Thursday, December 29, 2005

You're A weird Child

From Amy's Blog:
Wednesday, December 28, 2005

winning Current mood: chipper
i am one of those. A winner. A champ, champion, conquering hero, conqueror, first, hero, king, master, medal winner, medalist, number one, numero uno, prizewinner, title-holder, top dog, vanquisher, victor.i just won tickets to rob Dickinson, the private show at the friars club in Beverly hills thrown by indie 103.1. i told brandon that i was going to win them for him for christmas. i bought rob's new cd as the door prize until i could come through with the real thing. i also told him that i thought we, shitting glitter, should tour with him as support after hearing the cd. i guess you'll believe me if i win that too, now that you know.

Sheesh! I'm very excited now. A little background for your enjoyment.

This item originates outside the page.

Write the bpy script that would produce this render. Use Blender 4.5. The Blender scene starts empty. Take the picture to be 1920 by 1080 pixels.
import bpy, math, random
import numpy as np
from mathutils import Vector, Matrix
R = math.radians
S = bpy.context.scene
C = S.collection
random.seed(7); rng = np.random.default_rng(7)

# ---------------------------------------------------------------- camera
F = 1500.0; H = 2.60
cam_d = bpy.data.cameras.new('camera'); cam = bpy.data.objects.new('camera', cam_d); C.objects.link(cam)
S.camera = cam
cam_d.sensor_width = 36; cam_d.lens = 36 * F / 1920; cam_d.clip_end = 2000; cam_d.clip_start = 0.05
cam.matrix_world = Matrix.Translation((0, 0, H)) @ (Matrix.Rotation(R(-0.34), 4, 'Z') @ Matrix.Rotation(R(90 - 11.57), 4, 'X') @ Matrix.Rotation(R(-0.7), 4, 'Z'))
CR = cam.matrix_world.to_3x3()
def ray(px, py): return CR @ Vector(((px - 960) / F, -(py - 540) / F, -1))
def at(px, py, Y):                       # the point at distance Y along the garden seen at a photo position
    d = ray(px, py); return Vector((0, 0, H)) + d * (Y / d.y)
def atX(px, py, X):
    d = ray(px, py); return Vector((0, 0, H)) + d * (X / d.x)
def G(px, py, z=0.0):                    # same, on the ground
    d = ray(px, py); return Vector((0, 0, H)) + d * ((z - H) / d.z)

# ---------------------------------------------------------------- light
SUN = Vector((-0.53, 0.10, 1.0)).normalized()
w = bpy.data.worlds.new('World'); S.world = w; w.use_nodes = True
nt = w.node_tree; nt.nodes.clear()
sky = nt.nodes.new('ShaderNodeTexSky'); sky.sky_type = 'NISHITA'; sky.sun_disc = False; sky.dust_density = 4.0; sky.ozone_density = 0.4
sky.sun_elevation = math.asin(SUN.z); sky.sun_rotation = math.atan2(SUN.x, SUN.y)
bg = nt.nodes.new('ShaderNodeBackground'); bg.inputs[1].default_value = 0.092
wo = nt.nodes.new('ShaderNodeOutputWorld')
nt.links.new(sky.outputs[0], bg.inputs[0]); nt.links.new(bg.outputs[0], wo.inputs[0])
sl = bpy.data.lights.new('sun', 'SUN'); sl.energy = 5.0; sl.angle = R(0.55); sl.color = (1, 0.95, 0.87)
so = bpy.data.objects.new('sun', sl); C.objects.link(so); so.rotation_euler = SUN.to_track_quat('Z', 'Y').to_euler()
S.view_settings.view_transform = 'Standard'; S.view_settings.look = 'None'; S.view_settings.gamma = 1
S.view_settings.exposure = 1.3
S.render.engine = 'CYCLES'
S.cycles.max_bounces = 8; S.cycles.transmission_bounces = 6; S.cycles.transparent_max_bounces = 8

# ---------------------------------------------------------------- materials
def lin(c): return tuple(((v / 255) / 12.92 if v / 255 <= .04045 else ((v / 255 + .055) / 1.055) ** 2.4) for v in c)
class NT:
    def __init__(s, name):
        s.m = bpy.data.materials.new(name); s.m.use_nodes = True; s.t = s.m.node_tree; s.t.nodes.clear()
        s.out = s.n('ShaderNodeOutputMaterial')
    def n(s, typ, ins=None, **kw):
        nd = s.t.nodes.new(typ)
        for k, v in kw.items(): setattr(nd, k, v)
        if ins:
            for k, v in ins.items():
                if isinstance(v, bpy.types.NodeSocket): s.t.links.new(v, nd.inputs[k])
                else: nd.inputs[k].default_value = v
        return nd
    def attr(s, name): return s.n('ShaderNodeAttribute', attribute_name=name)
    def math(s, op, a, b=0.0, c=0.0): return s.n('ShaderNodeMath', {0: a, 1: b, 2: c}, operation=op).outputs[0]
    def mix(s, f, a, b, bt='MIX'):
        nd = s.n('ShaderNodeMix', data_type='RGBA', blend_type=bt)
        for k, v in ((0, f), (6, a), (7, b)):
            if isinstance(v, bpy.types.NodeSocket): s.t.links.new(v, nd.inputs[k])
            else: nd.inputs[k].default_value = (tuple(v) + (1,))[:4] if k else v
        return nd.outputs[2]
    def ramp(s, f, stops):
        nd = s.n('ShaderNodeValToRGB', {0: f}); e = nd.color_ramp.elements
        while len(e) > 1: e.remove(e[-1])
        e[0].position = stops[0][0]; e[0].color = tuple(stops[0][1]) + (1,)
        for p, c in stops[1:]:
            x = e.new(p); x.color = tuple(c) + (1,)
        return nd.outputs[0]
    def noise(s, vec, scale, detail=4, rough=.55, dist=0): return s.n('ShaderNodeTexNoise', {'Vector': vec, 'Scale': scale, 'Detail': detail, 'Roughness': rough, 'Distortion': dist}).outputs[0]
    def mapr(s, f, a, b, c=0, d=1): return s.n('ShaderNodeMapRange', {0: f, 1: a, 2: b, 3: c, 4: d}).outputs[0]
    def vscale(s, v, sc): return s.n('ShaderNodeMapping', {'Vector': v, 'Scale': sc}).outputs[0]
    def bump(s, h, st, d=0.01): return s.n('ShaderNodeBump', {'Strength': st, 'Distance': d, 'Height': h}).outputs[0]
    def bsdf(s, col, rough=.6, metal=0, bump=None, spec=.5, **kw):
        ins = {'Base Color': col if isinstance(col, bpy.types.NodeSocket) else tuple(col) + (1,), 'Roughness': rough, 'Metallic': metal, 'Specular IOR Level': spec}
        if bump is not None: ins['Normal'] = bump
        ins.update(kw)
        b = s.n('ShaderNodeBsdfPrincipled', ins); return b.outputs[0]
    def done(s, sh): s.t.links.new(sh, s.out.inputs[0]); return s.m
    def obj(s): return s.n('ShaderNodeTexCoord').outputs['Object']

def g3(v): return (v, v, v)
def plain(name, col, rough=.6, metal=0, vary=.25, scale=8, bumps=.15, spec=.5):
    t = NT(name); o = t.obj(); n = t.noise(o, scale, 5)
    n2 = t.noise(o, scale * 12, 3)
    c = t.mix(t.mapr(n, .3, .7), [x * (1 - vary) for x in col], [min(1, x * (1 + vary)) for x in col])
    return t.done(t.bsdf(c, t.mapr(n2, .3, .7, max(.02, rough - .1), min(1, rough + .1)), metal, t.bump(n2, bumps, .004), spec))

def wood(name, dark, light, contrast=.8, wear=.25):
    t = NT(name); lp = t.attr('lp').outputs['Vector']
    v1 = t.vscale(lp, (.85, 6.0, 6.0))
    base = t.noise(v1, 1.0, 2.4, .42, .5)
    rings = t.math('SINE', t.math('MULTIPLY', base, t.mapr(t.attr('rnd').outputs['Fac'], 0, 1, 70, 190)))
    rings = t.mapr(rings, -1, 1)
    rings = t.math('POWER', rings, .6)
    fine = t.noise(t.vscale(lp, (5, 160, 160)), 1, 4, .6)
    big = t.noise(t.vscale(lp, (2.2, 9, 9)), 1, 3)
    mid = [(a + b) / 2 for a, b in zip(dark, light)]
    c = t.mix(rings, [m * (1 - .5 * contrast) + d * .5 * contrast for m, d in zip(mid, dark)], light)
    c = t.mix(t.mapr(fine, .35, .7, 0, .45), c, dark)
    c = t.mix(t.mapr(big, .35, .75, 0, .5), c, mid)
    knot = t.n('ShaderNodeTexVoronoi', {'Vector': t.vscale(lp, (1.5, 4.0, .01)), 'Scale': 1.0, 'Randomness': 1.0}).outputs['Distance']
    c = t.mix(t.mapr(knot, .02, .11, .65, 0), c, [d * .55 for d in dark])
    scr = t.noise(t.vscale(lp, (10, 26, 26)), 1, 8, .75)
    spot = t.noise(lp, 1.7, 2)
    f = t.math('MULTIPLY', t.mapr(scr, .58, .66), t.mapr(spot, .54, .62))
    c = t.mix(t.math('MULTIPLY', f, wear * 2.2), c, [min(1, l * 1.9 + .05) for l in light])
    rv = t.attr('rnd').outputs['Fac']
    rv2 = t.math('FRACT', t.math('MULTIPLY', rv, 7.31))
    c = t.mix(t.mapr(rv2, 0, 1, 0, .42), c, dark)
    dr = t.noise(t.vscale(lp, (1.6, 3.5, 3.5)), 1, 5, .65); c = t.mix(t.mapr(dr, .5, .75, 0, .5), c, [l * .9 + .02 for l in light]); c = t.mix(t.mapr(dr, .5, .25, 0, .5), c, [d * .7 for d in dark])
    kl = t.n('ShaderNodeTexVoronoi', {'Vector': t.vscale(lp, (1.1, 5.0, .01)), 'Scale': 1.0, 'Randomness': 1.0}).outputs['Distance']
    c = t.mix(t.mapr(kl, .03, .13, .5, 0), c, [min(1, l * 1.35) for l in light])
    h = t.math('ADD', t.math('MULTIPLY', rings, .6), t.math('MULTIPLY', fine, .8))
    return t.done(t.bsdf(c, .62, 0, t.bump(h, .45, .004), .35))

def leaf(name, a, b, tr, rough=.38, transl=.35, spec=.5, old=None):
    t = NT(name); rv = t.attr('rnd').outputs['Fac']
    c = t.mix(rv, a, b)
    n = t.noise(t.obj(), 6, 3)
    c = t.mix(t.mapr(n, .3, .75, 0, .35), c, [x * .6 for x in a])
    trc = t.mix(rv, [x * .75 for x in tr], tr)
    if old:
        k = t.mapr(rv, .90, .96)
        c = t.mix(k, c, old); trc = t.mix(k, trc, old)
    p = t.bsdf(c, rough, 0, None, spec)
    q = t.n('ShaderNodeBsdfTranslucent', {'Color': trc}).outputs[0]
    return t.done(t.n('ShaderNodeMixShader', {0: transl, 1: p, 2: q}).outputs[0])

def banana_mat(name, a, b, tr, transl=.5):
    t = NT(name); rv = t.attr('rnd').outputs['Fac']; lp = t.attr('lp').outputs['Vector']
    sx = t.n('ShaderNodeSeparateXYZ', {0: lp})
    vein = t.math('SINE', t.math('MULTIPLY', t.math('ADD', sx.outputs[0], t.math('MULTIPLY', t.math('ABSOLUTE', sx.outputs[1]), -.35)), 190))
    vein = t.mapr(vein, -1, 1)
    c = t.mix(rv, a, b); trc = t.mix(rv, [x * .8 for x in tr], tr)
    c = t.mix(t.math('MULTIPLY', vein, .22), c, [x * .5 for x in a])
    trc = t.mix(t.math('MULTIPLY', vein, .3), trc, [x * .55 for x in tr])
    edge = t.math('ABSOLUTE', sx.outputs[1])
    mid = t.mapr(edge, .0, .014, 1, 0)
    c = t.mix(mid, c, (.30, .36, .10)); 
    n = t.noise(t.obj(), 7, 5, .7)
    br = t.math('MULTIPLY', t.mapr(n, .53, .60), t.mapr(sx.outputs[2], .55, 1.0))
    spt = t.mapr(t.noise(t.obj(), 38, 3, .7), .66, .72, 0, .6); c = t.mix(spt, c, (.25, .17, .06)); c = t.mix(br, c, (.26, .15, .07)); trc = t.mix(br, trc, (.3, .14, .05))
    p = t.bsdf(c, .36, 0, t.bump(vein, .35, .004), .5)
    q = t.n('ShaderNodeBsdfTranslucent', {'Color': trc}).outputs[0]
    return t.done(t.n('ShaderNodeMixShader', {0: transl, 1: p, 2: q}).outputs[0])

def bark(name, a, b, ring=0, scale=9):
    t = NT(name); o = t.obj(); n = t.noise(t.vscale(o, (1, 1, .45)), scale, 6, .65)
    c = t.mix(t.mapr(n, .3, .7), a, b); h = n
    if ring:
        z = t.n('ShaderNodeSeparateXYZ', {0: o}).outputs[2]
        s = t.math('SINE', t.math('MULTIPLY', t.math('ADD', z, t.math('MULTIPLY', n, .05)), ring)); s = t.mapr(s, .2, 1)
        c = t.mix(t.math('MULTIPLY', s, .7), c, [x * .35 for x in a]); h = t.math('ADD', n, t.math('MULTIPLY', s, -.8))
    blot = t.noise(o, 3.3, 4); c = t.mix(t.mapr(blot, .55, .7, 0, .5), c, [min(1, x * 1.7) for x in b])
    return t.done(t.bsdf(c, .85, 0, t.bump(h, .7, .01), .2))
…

I became acquaintances with Catherine Wheel when the video for "Way Down" found it's way into semi-heavy rotation on MTV. My first reaction wasn't HUGE, but I did enjoy the song. On a whim I purchased "Happy Days", the album that spawned "Way Down". Being a young dumb Kansas boy did not help my early appreciation of Catherine Wheel. I recall Listening to "Way Down" a fair amount, and Liking "Eat My Dust You Insensitive Fuck", and "Judy Staring at the Sun". I never really gave the album as a whole much thought and eventually the poor disk found it's way to the bottom of some stack of cds, where it sat for a great undisturbed while.

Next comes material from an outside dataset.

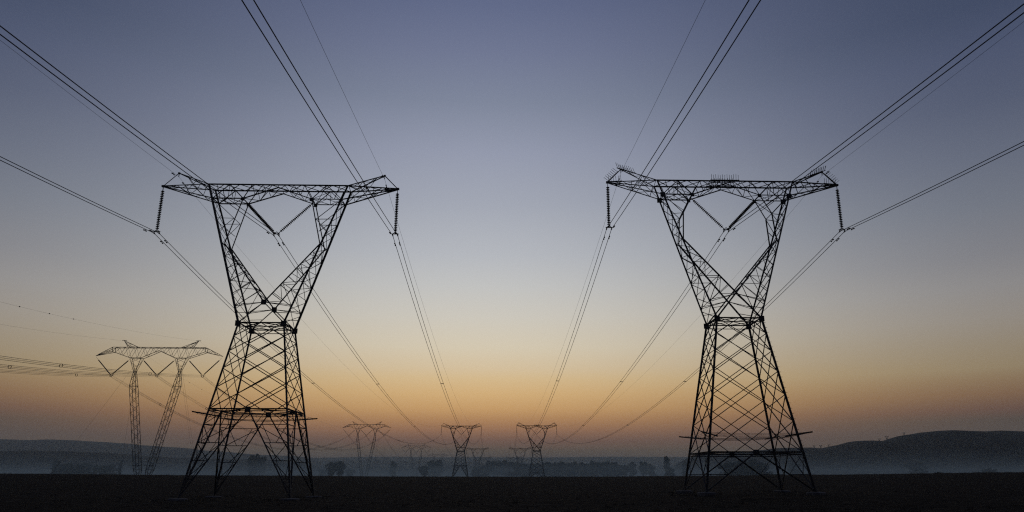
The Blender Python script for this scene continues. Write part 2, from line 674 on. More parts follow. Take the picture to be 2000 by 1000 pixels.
    for s in (-1, 1):
        zigzag(mb, Vector((s * BX, -BY, ZB)), Vector((s * CXX, -BY, ZB)), Vector((s * BX, BY, ZB)), Vector((s * CXX, BY, ZB)), 2, SBW, cross=True)
        zigzag(mb, Vector((s * CXX, -BY, ZB)), Vector((0, -TY, ZN)), Vector((s * CXX, BY, ZB)), Vector((0, TY, ZN)), 3, SBW)
        mb.bar((s * 4.1, -TY, ZT), (s * CXX, BY, ZB), SBW).bar((s * 4.1, TY, ZT), (s * CXX, -BY, ZB), SBW)
        mb.bar((s * 3.9, -TY, 24.9), (s * 4.3, TY, 24.9), SBW)
    mb.build("centre_beam", M_STEEL, root)
    # tapered cross arms and the earth wire peaks
    for s in (-1, 1):
        tip = Vector((s * TIP, 0, ZTIP))
        pk = Vector((s * PX, 0, ZP))
        mb = MB()
        for y in (-1, 1):
            T, B = Vector((s * TX, y * TY, ZT)), Vector((s * BX, y * BY, ZB))
            te = tip + Vector((0, y * .06, 0))
            mb.bar(T, te, CHW * .85).bar(B, te - Vector((0, 0, .05)), CHW * .85)
            zigzag(mb, lerp(T, te, .02), lerp(T, te, .86), lerp(B, te, .02), lerp(B, te, .86), 5, SBW)
        Ta, Tb = Vector((s * TX, -TY, ZT)), Vector((s * TX, TY, ZT))
        Ba, Bb = Vector((s * BX, -BY, ZB)), Vector((s * BX, BY, ZB))
        zigzag(mb, Ta, lerp(Ta, tip, .85), Tb, lerp(Tb, tip, .85), 4, SBW)
        zigzag(mb, Ba, lerp(Ba, tip, .85), Bb, lerp(Bb, tip, .85), 4, SBW, start=1)
        mb.bar(lerp(Ta, tip, .52), lerp(Bb, tip, .52), SBW)
        mb.box(tip, (.26, .2, .16))
        mb.build("cross_arm", M_STEEL, root)
        mb = MB()
        for y in (-1, 1):
            T = Vector((s * TX, y * TY, ZT))
            mb.bar(T, pk + Vector((0, y * .04, 0)), BRW * 1.2)
            mb.bar(lerp(T, pk, .4), lerp(T, tip, .35), SBW).bar(lerp(T, pk, .4), lerp(T, tip, .12), SBW)
            mb.bar(lerp(T, pk, .72), lerp(T, tip, .35), SBW) if kind == "open" else None
        zigzag(mb, Ta, lerp(Ta, pk, .8), Tb, lerp(Tb, pk, .8), 4, SBW)
        mb.bar(pk, tip, BRW * 1.1)
        mb.box(pk, (.16, .14, .14))
        mb.bar(pk, pk - Vector((0, 0, .32)), .05, False)
        mb.build("earth_wire_peak", M_STEEL, root)
    # anti climbing guard: four raking bars and strands of barbed wire round the legs
    zg = 6.15 if kind == "open" else 4.25
    g = empty("climbing_guard")
    g.parent = root
    ends = []
    for sx, sy in SG:
        p = legp(sx, sy, zg)
        d = Vector((sx, sy * .9, .16)).normalized()
        e0, e1 = p - d * 1.0, p + d * 1.15
        ends.append((e0, e1))
        MB().bar(e0, e1, .1).build("guard_bar", M_STEEL, g)
    mb = MB()
    for f_ in (.02, .2, .38, .62, .8, .98):
        for i in range(4):
            p, q = lerp(*ends[i], f_), lerp(*ends[(i + 1) % 4], f_)
            mb.tube([lerp(p, q, t) + Vector((0, 0, -.12 * 4 * t * (1 - t))) for t in (0, .25, .5, .75, 1)], .009, 3)
            k = 7
            for j in range(1, k):
                c = lerp(p, q, j / k) + Vector((0, 0, -.12 * 4 * (j / k) * (1 - j / k)))
                mb.bar(c + Vector((.03, 0, -.05)), c + Vector((-.03, 0, .05)), .012, False)
    mb.build("barbed_wire", M_STEEL, g)
    # bird guards: combs of upright spikes
    if kind != "open":
        def comb(p, q, n, up, l=.5):
            mb = MB().bar(p, q, .05)
            for i in range(n):
                c = lerp(p, q, (i + .5) / n)
                jit = Vector((random.uniform(-.05, .05), random.uniform(-.05, .05), 0))
                mb.bar(c, c + (Vector(up).normalized() + jit) * l * random.uniform(.9, 1.08), .026, False)
            mb.build("bird_guard", M_STEEL, root)
        for s in (-1, 1):
            tip, pk = Vector((s * TIP, 0, ZTIP + .08)), Vector((s * PX, 0, ZP + .06))
            for y in (-1, 1):
                T = Vector((s * TX, y * TY, ZT + .06))
                comb(pk + Vector((s * .35, 0, .1)), lerp(pk, T, .42), 9, (s * .32, 0, 1), .52)
            comb(tip, lerp(tip, pk, .82), 7, (s * .75, 0, .62), .52)
            Tn = Vector((s * TX, -TY, ZT + .08))
            comb(tip, lerp(tip, Tn, .3), 6, (s * .05, 0, 1), .5)
        for y in (-1, 1):
            comb((-1.25, y * TY, ZT + .09), (1.25, y * TY, ZT + .09), 13, (0, 0, 1), .5)
            comb((-1.15, y * .3, ZT + .02), (.9, y * .3, ZT + .02), 9, (.05, 0, 1), .42)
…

My real love of the wheel came from an excellent used cd sale at GB Records and tapes in Hays, Kansas where I thumbed across a greatly discounted promo copy of CW's "Adam & Eve", I probably would not have given the purchase much thought but it was marked down to $1 or something ridiculous. Since I had liked a few songs off "Happy Days" I decided it was a worthy purchase. I also purchased a used copy of Bob Dylan's "Time out Of Mind" that day.

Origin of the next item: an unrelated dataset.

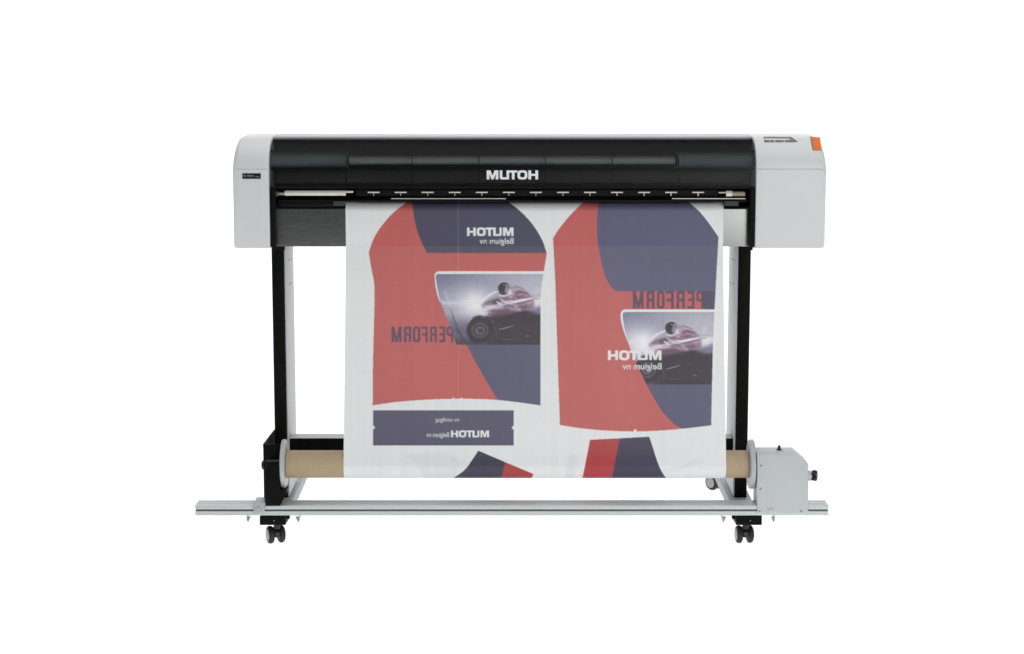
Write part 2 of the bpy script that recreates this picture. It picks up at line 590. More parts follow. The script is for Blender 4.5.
# apron (front metal guide)
YA = .045
za, zb_ = wz(207.2, YA), ZB + .001
ap = [(YA + .06, za - .001), (YA + .012, za)] + [(YA + .008 - .008 * math.sin(t), za - .008 + .008 * math.cos(t)) for t in np.linspace(0, PI / 2, 7)] + [(YA, zb_)]
mb = MB()
i = mb.mi('apron')
xa, xb = wx(276.2, 230, YA), wx(749.3, 230, YA)
A_ = [[mb.bm.verts.new((x, yy, zz)) for (yy, zz) in ap + [(YA + .004, zb_), (YA + .06, zb_ + .001)]] for x in (xa, xb)]
k = len(A_[0])
for j in range(k):
    f = mb.bm.faces.new((A_[0][j], A_[1][j], A_[1][(j + 1) % k], A_[0][(j + 1) % k])); f.smooth = True
mb.bm.faces.new(A_[0]); mb.bm.faces.new(A_[1])
mb.build('apron', printer, sharp=50)

# ------------------------------------------------------------------ stand
YL0, YL1 = .10, .325
ZLEG0 = wz(497.5, YL0)
def leg(px_o, px_i, s):
    xo, xi = wx(px_o, 300, YL0), wx(px_i, 300, YL0)
    a, b_ = sorted((xo, xi))
    mb = MB()
    mb.box(a, b_, YL0, YL1 - .003, ZLEG0, ZB + .002, 'black', .002)
    o = mb.build('leg', printer)
    # light panel on the inner face
    p = MB()
    t = .005
    q = sorted((xi + s * .0004, xi + s * t))
    p.box(q[0], q[1], YL0 + .004, YL1, wz(497.5, YL0 + .004) + .004, ZB - .004, 'panel', .001)
    pan = p.build('leg_panel', o)
    for zpy in (261.5, 286):
        for dy in (.09, .15):
            sc = MB()
            sc.cyl('x', min(xi + s * t, xi + s * (t + .002)), max(xi + s * t, xi + s * (t + .002)), .0035, (0, YL0 + dy, wz(zpy + dy * 20, YL0)), 'screw', 14)
            sc.build('screw', o)
    c = MB()
    c.box(a + .006, b_ + .004, YL0 - .012, YL0 + .06, ZB - .016, ZB + .002, 'black', .002)
    c.build('leg_bracket', o)
    return xi + s * t
xi_l = leg(272.3, 284.5, 1)
xi_r = leg(750.2, 738.0, -1)
mb = MB()
YBm = .125
mb.box(xi_l + .0006, xi_r - .0006, YBm, YBm + .07, wz(464, YBm), wz(438.2, YBm) - .0012, 'black', .001)
mb.build('crossbeam', printer)
mb = MB()
mb.box(xi_l + .0012, xi_r - .0012, YBm + .0015, YBm + .069, wz(438.2, YBm) - .001, wz(438.2, YBm), 'paint')
mb.build('beam_top', printer)

# feet
YF0 = -.15
for (c0, s) in ((273.6, 1), (746.5, -1)):
    ft = MB()
    xc = wx(c0 + .8 if s > 0 else c0 + .8, 505, -.1)
    zt = ZLEG0 - .001
    # long bar running back
    ft.box(xc - .036, xc + .036, -.07, .64, zt - .036, zt, 'footpaint', .003)
    # cross plate under the leg, over the rail
    ft.box(xc - .072, xc + .072, -.09, .05, zt - .003, zt + .003, 'footpaint', .001)
    foot = ft.build('foot', printer)
    for dx in (-.066, .064):
        bl = MB()
        bl.cyl('z', zt + .003, zt + .0085, .006, (xc + dx, -.055, 0), 'screw', 12)
        bl.build('bolt', foot)
    # black block over the caster
    bk = MB()
    zt2, zb2 = wz(516.2, YF0), wz(525.2, YF0)
    bk.box(xc - .039, xc + .039, YF0, YF0 + .10, zb2, zt2, 'black', .002)
    bk.cyl('y', YF0 - .0015, YF0, .0022, (xc + .004, 0, (zt2 + zb2) / 2), 'screw', 10)
    bk.cyl('x', xc + s * .039 if s > 0 else xc - .047, xc + .047 if s > 0 else xc - .039, .011, (0, YF0 + .04, (zt2 + zb2) / 2 + .006), 'black', 16)
    bk.build('caster_mount', foot)
    # bent hooks under the rail
    for dx in (-.079, .079):
        hk = MB()
        x = xc + dx
        zz = wz(516.0, YF0 + .02)
        d = -.012 if dx < 0 else .012
        hk.prism([(x, zz), (x + (.012 if dx < 0 else -.012), zz), (x + (.003 if dx < 0 else -.003), zz - .0195)], YF0 + .012, YF0 + .016, 'screw')
        hk.prism([(YF0 + .012, zz), (YF0 + .08, zz), (YF0 + .012, zz - .014)], x - .001, x + .001, 'paint', plane='yz')
        hk.build('hook', foot)

# casters: twin wheels
RW = .0272
def caster(x, y, yaw, top):
    e = MB()
    R = Matrix.Translation((x, y, 0)) @ Matrix.Rotation(yaw, 4, 'Z')
    # swivel stem and hood
    e.cyl('z', RW * 2 - .006, top, .010, (0, 0, 0), 'blackgloss', 20, mtx=R)
    t = MB()
    hood = []
    for k in range(13):
        th = math.radians(-12 + 204 * k / 12)
        hood.append((.018 + .0235 * math.cos(th), RW + .0235 * math.sin(th)))
    tb = bmesh.new()
    for xx in (-.0065, .0065):
        pass
    a = [tb.verts.new((-.0065, p[0], p[1])) for p in hood]
    b_ = [tb.verts.new((.0065, p[0], p[1])) for p in hood]
    tb.faces.new(a); tb.faces.new(b_[::-1])
    for k in range(len(hood)): tb.faces.new((a[k], b_[k], b_[(k + 1) % len(hood)], a[(k + 1) % len(hood)]))
    e.add(tb, 'blackgloss', R)
    e.cyl('x', -.026, .026, .004, (0, .018, RW), 'screw', 14, mtx=R)
    c = e.build('caster', printer)
    for s in (-1, 1):
        w = MB()
        o0, o1 = .0085, .0265
        w.lathe([(s * o0, RW - .005), (s * (o0 + .003), RW - .0012), (s * (o0 + .007), RW), (s * (o1 - .007), RW - .0003), (s * (o1 - .003), RW - .0025), (s * (o1 - .0008), RW - .006), (s * (o1 - .0014), RW - .008)], 'x', (0, .018, RW), 'rubber', 36, mtx=R)
        w.lathe([(s * (o1 - .0015), RW - .0085), (s * (o1 + .0006), RW - .0105), (s * (o1 + .0016), .004)], 'x', (0, .018, RW), 'hub', 28, mtx=R)
        w.build('wheel', c)
    return c
topz = wz(525.2, YF0)
xcl, xcr = wx(277.4, 534, -.11), wx(745.4, 534, -.11)
caster(xcl, -.115, math.radians(22), topz + .002)
caster(xcr, -.115, math.radians(6), topz + .002)
caster(wx(719.5, 488, .59), .60, math.radians(40), ZLEG0 - .03)
caster(wx(292.0, 488, .59), .60, math.radians(20), ZLEG0 - .03)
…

I left the record store with my good friends Jason and Dan and we proceeded to take a little drive. We listened to the Dylan album first while we drove out to Horse thief Canyon, then we headed back and I dropped the others off and put "Adam & Eve" in the player for my own ride home. I didn't go directly home then, I drove around a bit listening to the album until it was finished. I was shocked, I kept thinking "How could I have a cd by this band and not realize how great they are". I listened to Adam & Eve over the next few days, while digging around in my cds trying to even locate Happy Days, eventually I found it, and started that disc from the beginning, instead of at the single... And there by I'd had it. When I revisited "Happy Days" in my new frame I heard it for what it was and is, I was assured in my love of Catherine Wheel. Within the Next two weeks I ordered every other album in the bands catalog taking my own sweet time getting to know each disk. Chrome is my favorite, but there are moments on all of them that toss my pink skirt far up above my noggin.
Chrome brings me to another blog entry all together, which I will need to touch on it's on, in it's own special places, a special post called "Green Vista Point" or GVP for those in the know. All of that will be dispensed with later.
I'll hike the short way back to this evening, and the new record from the lead singer of Catherine Wheel, Rob Dickinson.
I must admit with some guilt that I didn't have the means to purchase "Fresh Wine for the Horses" when it first became available, like a fool I let it go for months, until Amy had the sound idea to get for me as a present, just last weekend. I opened the dear package on a certain pagan holiday which I spent with Amy and her family in Albuquerque. It was on the long drive from Albuquerque to Flag Staff where I had my first opportunity to listen to "Fresh Wine for the Horses". My first reaction was odd, it was nice to hear Rob, and I could still hear approximations of the last CW record, but I was thrown a bit too. Hearing rob croon about love so openly and unabashedly was at first a tinge difficult for me. I think perhaps my mind has not bloomed in the way that Rob's seems to have bloomed in the last 5 or so years, and it took me several listens to understand this. This element, which Catherine Wheel was already heading towards, the emotional exceptional Rob is a bit at odds with my old feelings about Rob as the voice of Catherine Wheel. I always felt that in many ways Rob was a bit of a villain, even though there is much open warmth and love flowing through the entire Catherine Wheel catalog, there was in his voice an edge, a pointedness. Where other front people write spooky lyrics and yarl them with all their might in attempts to be dark, Rob more often than not restrained the overt darkness and tried to improve. There are great moments of reveal, where this darker Rob takes the fore front, and it is in these moments where I first really swallowed Catherine Wheels offer, and rather hard did I swallow at that. Where I am now, on the morning of my first ever real life glimpse at the man who's music has meant so much to me is, is right here, happy that Rob seems to be triumphant, and impressed that as an artist he was able to merge his and control both sides of the man, with a subtle hand and delicate touch, without ever making me cringe at the trite.